Shadows:   ShadowPass (terrain + skinned fox)
        →  InstancedGeometryPass.addShadowToGraph (tree forest)
        →  GrassPass.addShadowToGraph (grass blades)        [if grass enabled]
           — each loads onto the cascade depth the prior pass wrote.

G-Buffer:  GeometryPass (terrain — clears the G-Buffer)
        →  SkinnedGeometryPass (the fox)
        →  InstancedGeometryPass (trees)
        →  GrassPass (grass)                                [if grass enabled]

Lighting:  GTAOPass (normal + depth → AO; strength 0 still keeps the handle)
           AtmospherePass (clears the HDR target with sky)
           DeferredLightingPass (G-Buffer + shadows + AO + IBL → lit HDR)

HDR post:  GodrayPass     [if godrays enabled and sun.intensity > 0.02]
           CloudPass      [if clouds enabled — volumetric overlay]
           ParticlePass   [rain or snow, if the weather has precipitation]
           AutoExposurePass (meters the HDR)
           TAAPass        [if enabled]
           BloomPass      [if enabled]

Output:    CompositePass (tonemap + depth fog + stars → backbuffer 'canvas')

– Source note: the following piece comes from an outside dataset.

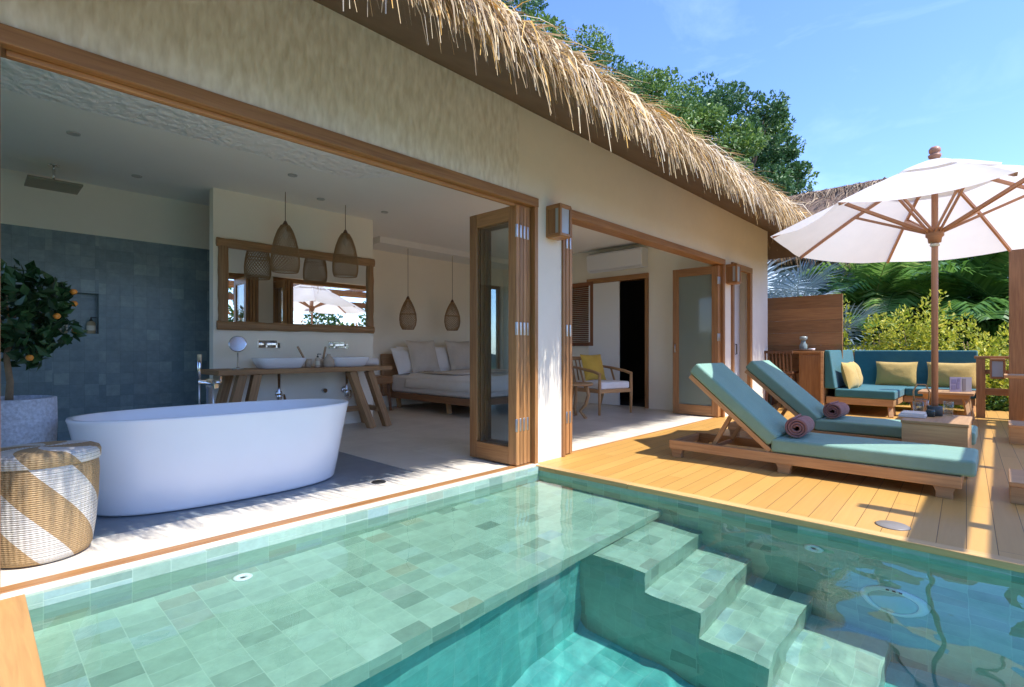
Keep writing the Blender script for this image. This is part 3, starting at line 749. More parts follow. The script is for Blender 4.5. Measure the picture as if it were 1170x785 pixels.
for (x, y, z) in ((.25, -.20, 1.29), (.10, -.30, 1.20), (.30, -.12, 1.12), (-.02, -.26, .95), (.22, -.25, 1.36)):
    mb = MB(); mb.lathe([(0, -.019), (.012, -.015), (.019, -.003), (.019, .004), (.012, .015), (0, .018)], 14, (x * .96, y * .96, z)); mb.build('orange', ORANGE, pt)
# shower
shw = thing('rain_shower', 'square ceiling mounted rain shower head above the tiled shower', 'shower', (.57, 6.7, 2.8))
mb = MB(); mb.box(-.2, -.2, -.21, .2, .2, -.19); mb.build('shower_plate', plain('shower_bronze', (.30, .27, .20), .35, .6), shw, .004)
mb = MB(); mb.tube([(0, 0, -.19), (0, 0, 0)], .012, 10); mb.lathe([(.0, -.012), (.045, -.012), (.045, 0)], 20); mb.build('arm', CHROME, shw)
def bottle(name, label, loc, mat, r=.035, h=.13, pump=True, grp=None):
    t = thing(name, label, 'bottle', loc, 0, grp)
    mb = MB(); mb.lathe([(0, 0), (r * .95, 0), (r, .006), (r, h * .82), (r * .8, h * .92), (r * .35, h * .97), (r * .35, h)], 20); mb.build('bottle_body', mat, t)
    mb = MB(); mb.lathe([(r * 1.004, h * .25), (r * 1.012, h * .26), (r * 1.012, h * .62), (r * 1.004, h * .63)], 20); mb.build('paper_band', plain('bottle_label_paper', (.72, .68, .58), .6), t)
    if pump:
        mb = MB(); mb.lathe([(r * .4, h), (r * .4, h + .014), (r * .16, h + .016), (r * .16, h + .04), (0, h + .04)], 12); mb.bar((0, 0, h + .04), (r * 1.1, -.02, h + .037), .01, .008); mb.build('pump', BLACKM, t)
    return t
CRAFT = plain('amber_tan_bottle', (.45, .36, .22), .35)
b1 = bottle('soap_bottle', 'tan pump bottle at the right corner of the shower niche', (.925, 7.255, 1.171), CRAFT, .04, .14)
dup(b1, (.69, 7.26, 1.171), .4, 'tan pump bottle half hidden by the orange tree leaves in the shower niche')
# wall mirror with rustic frame
mi = thing('wall_mirror', 'wide rectangular mirror with rough natural wood frame above the vanity', 'mirror', (0, 6.35, 0))
def rough_bar(mb, a, b, w, h, n=14, amp=.010):
    a = Vector(a); b = Vector(b); d = (b - a).normalized(); y = Vector((0, -1, 0)); s = d.cross(y)
    ph = random.random() * 9
    def fn(u, v):
        k = int(round(v * 8)) % 8; ang = 2 * PI * k / 8 + PI / 8
        p = a + (b - a) * u
        j = amp * noise.noise(Vector((u * n * .6, k * .35, ph)))
        c = math.cos(ang); q = math.sin(ang)
        e = (abs(c) ** 4 + abs(q) ** 4) ** -.25
        return p + s * ((w / 2 + j) * e * c) + y * (h / 2 + (h / 2) * e * q)
    mb.grid(fn, n, 8, True, lambda u, v: (u * (b - a).length, v * .3))
    for u in (0, 1):
        ids = [mb.vert(fn(u, kk / 8)) for kk in range(8)]
        if u == 0: ids.reverse()
        mb.face(ids, [(0, 0)] * 8)
mb = MB()
rough_bar(mb, (1.895, 0, 2.20), (3.885, 0, 2.20), .10, .05, 22); rough_bar(mb, (1.90, 0, 1.268), (3.88, 0, 1.268), .095, .05, 22)
rough_bar(mb, (1.965, 0, 1.31), (1.965, 0, 2.16), .10, .044, 12); rough_bar(mb, (3.825, 0, 1.31), (3.825, 0, 2.16), .10, .044, 12)
mb.build('frame', RUSTIC, mi)
mb = MB(); mb.box(2.0, -.012, 1.30, 3.79, -.004, 2.17); mb.build('mirror_glass', MIRROR, mi)
# pendant lamps
def weave(mb, prof, turns, n, rad, seg=26):
    H = [p[1] for p in prof]
    def at(t):
        x = t * (len(prof) - 1); i = min(int(x), len(prof) - 2); f = x - i
        return prof[i][0] * (1 - f) + prof[i + 1][0] * f, prof[i][1] * (1 - f) + prof[i + 1][1] * f
    for dr in (1, -1):
        for k in range(n):
            pts = []
            for i in range(seg + 1):
                t = i / seg; r, z = at(t); a = 2 * PI * (k / n + dr * turns * t); rr = r + dr * .0015
                pts.append((rr * math.cos(a), rr * math.sin(a), z))
            mb.tube(pts, rad, 4, False)
    for t in (0, .5, .98):
        r, z = at(t); mb.tube([(r * math.cos(2 * PI * i / 24), r * math.sin(2 * PI * i / 24), z) for i in range(25)], rad * 1.6, 4, False)
def pendant(label, loc, prof, cordlen, grp, n=16, turns=.55, rad=.0032):
    t = thing('pendant_lamp', label, 'pendant lamp', loc, 0, grp)
    mb = MB(); weave(mb, prof, turns, n, rad); mb.build('shade', RATTAN, t)
    mb = MB(); top = prof[-1][1]
    mb.lathe([(prof[-1][0] + .004, top - .01), (.03, top + .012), (.012, top + .05), (0, top + .052)], 14); mb.build('cap', DARKW, t)
    mb = MB(); mb.tube([(0, 0, top + .04), (0, 0, cordlen)], .004, 6); mb.build('cord', plain('cord_brown', (.16, .10, .06), .8), t)
    mb = MB(); mb.lathe([(0, top - .16), (.028, top - .13), (.03, top - .10), (.012, top - .05), (.012, top)], 12); mb.build('bulb', plain('bulb_white', (.8, .78, .7), .3), t)
    return t
bell = [(.135, 0), (.150, .05), (.152, .14), (.140, .25), (.115, .37), (.080, .47), (.045, .53)]
p1 = pendant('bell shaped woven rattan lamp hanging in front of the mirror, nearer the shower', (2.49, 5.93, 1.885), bell, 2.8 - 1.885, 'rattan lamps in front of the mirror', 26, .5, .0034)
dup(p1, (3.235, 5.93, 1.91), 1.1, 'bell shaped woven rattan lamp hanging in front of the mirror, nearer the bed')
p1b = [c for c in bpy.data.objects if c.name.startswith('cord') and c.parent and c.parent.location.z > 1.9 and c.parent.name.startswith('pendant')]
drop = [(.095, 0), (.130, .07), (.143, .16), (.135, .26), (.105, .36), (.065, .45), (.03, .51)]
p3 = pendant('teardrop woven lamp hanging over the bed, left one by the vanity wall', (5.10, 7.25, 1.335), drop, 2.7 - 1.335, 'teardrop lamps over the bed', 26)
dup(p3, (6.07, 7.25, 1.345), .7, 'teardrop woven lamp hanging over the bed, next to the folding door')
# vanity
vn = thing('vanity_table', 'long rustic wood washstand with splayed plank legs under the mirror', 'vanity', (0, 6.0, 0))
mb = MB(); mb.box(1.74, -.25, .728, 3.80, .34, .782); mb.build('tabletop', RUSTIC, vn, .006)
for (xa, xb) in ((1.99, 1.80), (2.14, 1.97), (3.25, 3.52), (3.50, 3.75)):
    for (yt, yb) in ((-.17, -.21),):
        mb = MB(); mb.bar((xa, yt, .727), (xb, yb, .0), .10, .085, up=(1, 0, 0)); mb.build('leg', RUSTIC, vn, .005)
for (xa, xb) in ((1.99, 1.83), (3.50, 3.73)):
    mb = MB(); mb.bar((xa, .24, .727), (xb, .28, .0), .10, .085, up=(1, 0, 0)); mb.build('leg', RUSTIC, vn, .005)
mb = MB(); mb.box(1.9, .02, .20, 3.66, .06, .27); mb.bar((3.62, -.2, .235), (3.66, .27, .235), .05, .06); mb.bar((1.88, -.2, .235), (1.86, .27, .235), .05, .06); mb.build('stretcher', RUSTIC, vn, .005)
def basin_(label, loc):
    t = thing('wash_basin', label, 'wash basin', loc, 0, 'white wash basins')
    mb = MB(); mb.lathe([(0, 0), (.78, 0), (.82, .008), (.93, .06), (1., .112), (.985, .118), (.95, .112), (.86, .05), (.7, .025), (0, .02)], 48, sx=.275, sy=.19, ex=4.5); mb.build('bowl', CERAM, t)
    mb = MB(); mb.lathe([(0, .03), (.022, .03), (.026, .022)], 16); mb.build('plughole', CHROME, t)
    return t
ba = basin_('white rectangular wash basin on the washstand by the round shaving mirror', (2.47, 6.04, .7825))
dup(ba, (3.30, 6.04, .7825), 0, 'white rectangular wash basin at the bedroom end of the washstand')
def walltap(label, loc):
    t = thing('wall_tap', label, 'tap', loc, 0, 'chrome wall taps')
    mb = MB(); mb.box(-.11, -.012, -.045, .11, 0, .045); mb.build('backplate', CHROME, t, .003)
    mb = MB(); mb.box(.045, -.17, -.014, .085, -.012, .014); mb.box(.045, -.172, -.05, .085, -.14, .015); mb.build('spout', CHROME, t, .004)
    mb = MB(); mb.tube([(-.06, -.012, 0), (-.06, -.055, 0)], .022, 16); mb.bar((-.06, -.05, 0), (-.115, -.06, 0), .012, .012); mb.build('handle', CHROME, t)
    return t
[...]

GeometryPass is the only pass that clears the G-Buffer; the skinned, instanced and grass passes all load onto it. AtmospherePass clears the HDR target; DeferredLightingPass composites the lit scene on top. The effect toggles (grass, clouds, weather, godrays, gtao, taa, bloom) live in a collapsed popup behind the top-left ☰ EFFECTS hamburger button, so they don't clutter the view by default; flipping one simply skips the corresponding addToGraph call or neutralizes the pass's parameters.

Weather particles#

Rain and snow are stock ParticlePass instances configured with RAIN_CONFIG / SNOW_CONFIG. The emitter is a wide box (halfExtents ≈ 34) re-centered over the fox every frame (20–26 units up) so precipitation always surrounds the player. The rain pool is sized maxParticles 200 000 — large enough that even HeavyRain's 50 000/s spawn rate doesn't lap the ring buffer before a drop reaches the ground.

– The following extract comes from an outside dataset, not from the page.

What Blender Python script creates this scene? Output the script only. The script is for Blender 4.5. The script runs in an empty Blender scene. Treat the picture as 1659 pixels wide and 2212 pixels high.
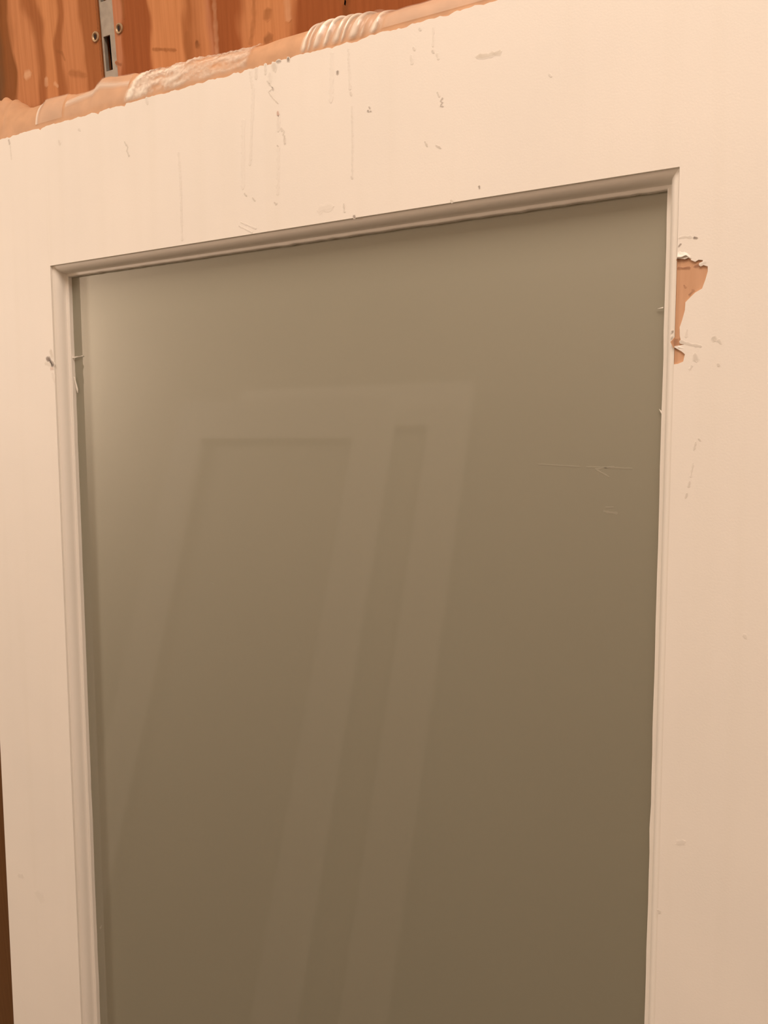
import bpy, bmesh, math, random
from mathutils import Vector, Matrix, noise
from mathutils.geometry import tessellate_polygon

# ------------------------------------------------------------------ camera, world, light, exposure
C = bpy.context.scene.collection
sc = bpy.context.scene
cam_d = bpy.data.cameras.new('camera')
cam = bpy.data.objects.new('camera', cam_d)
C.objects.link(cam)
cam.matrix_world = Matrix(((0.8826, -0.0389, 0.4684, 0.6449),
                           (0.4686, 0.1505, -0.8705, -0.6070),
                           (-0.0367, 0.9878, 0.1511, 1.7650),
                           (0, 0, 0, 1)))
cam_d.sensor_fit = 'VERTICAL'
cam_d.sensor_height = 36.0
cam_d.lens = 1700.0 / 2212.0 * 36.0
cam_d.clip_start = 0.01
sc.camera = cam

world = bpy.data.worlds.new('world')
sc.world = world
world.use_nodes = True
world.node_tree.nodes['Background'].inputs[0].default_value = (0.05, 0.045, 0.04, 1)
world.node_tree.nodes['Background'].inputs[1].default_value = 1.0

# a panel light on the ceiling and, farther left, an added unseen fill lamp
LAMPS = ((0.75, -0.90, 3.32, 1.3, 0.9, 35.0),)
for lx, ly, lz, sx, sy, en in LAMPS:
    ld = bpy.data.lights.new('ceiling_lamp_light', 'AREA')
    ld.shape = 'RECTANGLE'
    ld.size, ld.size_y = sx, sy
    ld.energy = en
    ld.color = (1.0, 0.825, 0.70)
    lo = bpy.data.objects.new('ceiling_lamp_light', ld)
    lo.location = (lx, ly, lz)
    C.objects.link(lo)

FILL_POS = (-2.20, -1.30, 2.20)  # added fill lamp out of view, brightens the door's left and the glass
ld = bpy.data.lights.new('fill_lamp_light', 'POINT')
ld.energy = 72.0
ld.shadow_soft_size = 0.12
ld.color = (1.0, 0.825, 0.70)
lo = bpy.data.objects.new('fill_lamp_light', ld)
lo.location = FILL_POS
C.objects.link(lo)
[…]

Notable techniques & gotchas#

• World-space tile meshes. Tile meshes bake absolute world coordinates into their vertices and use the shared identity model matrix. This sidesteps any per-tile transform, but means a tile mesh is only valid at its (ix, iz) — it can't be relocated, only destroyed and rebuilt.
• Deterministic procedural content. Every tile's trees and grass come from a mulberry32 PRNG seeded purely from (ix, iz) (via integer hashes), so a tile that streams out and back in regenerates bit-identically — no popping layout changes.
• No LOD, bounded streaming. Every tile is full-resolution; the world only streams a 3-tile radius out, so it never reaches the horizon. CompositePass sets blackLowerHemisphere = true to hide the lower sky a downward camera look would otherwise expose past the terrain edge.
• Coalesced instanced draws. The entire tree forest is two drawIndexed calls; the grass field is one instanced draw per run of frustum-visible tiles (typically a handful), keeping off-screen and far blades off the GPU. All animation is GPU-side in the vertex shader — per-frame CPU cost is a few small uniform uploads plus a per-tile sphere test.
• Shared deform for visible & cast shadows. grass.wgsl's solveBlade is used by both the lit and the depth-only entry points, so a blade's shadow always matches its swaying, fox-flattened silhouette. Likewise the tree instance buffer feeds both the G-Buffer fill and the instanced shadow pass.
• Key-light handoff. Swapping the scene's key light from sun to moon exactly when the sun's intensity reaches 0 avoids a visible shadow-direction snap; the sun and moon cloud-lighting terms are also arranged never to overlap.
• Coarse sky re-bake. The dynamic sky panorama + IBL only re-bakes when the sun has moved > 0.03 rad, not every frame — IBL convolution is expensive and the lighting barely changes frame to frame.
• Skinned shadow casting. The fox casts its shadow through the skinned caster path — the same meshes and joint palette as the lit draw — so the shadow tracks the live animation rather than a frozen bind pose.
• TAA jitter ordering. taaPass.updateCamera(ctx) must run before any geometry pass reads the camera, since TAA owns the camera's sub-pixel jitter and all geometry passes sample jitteredViewProjectionMatrix().
• Grass density re-scatter. Moving the density slider doesn't rebuild the whole field in one frame — affected tiles are queued and re-scattered a couple per frame, so a slider drag stays smooth.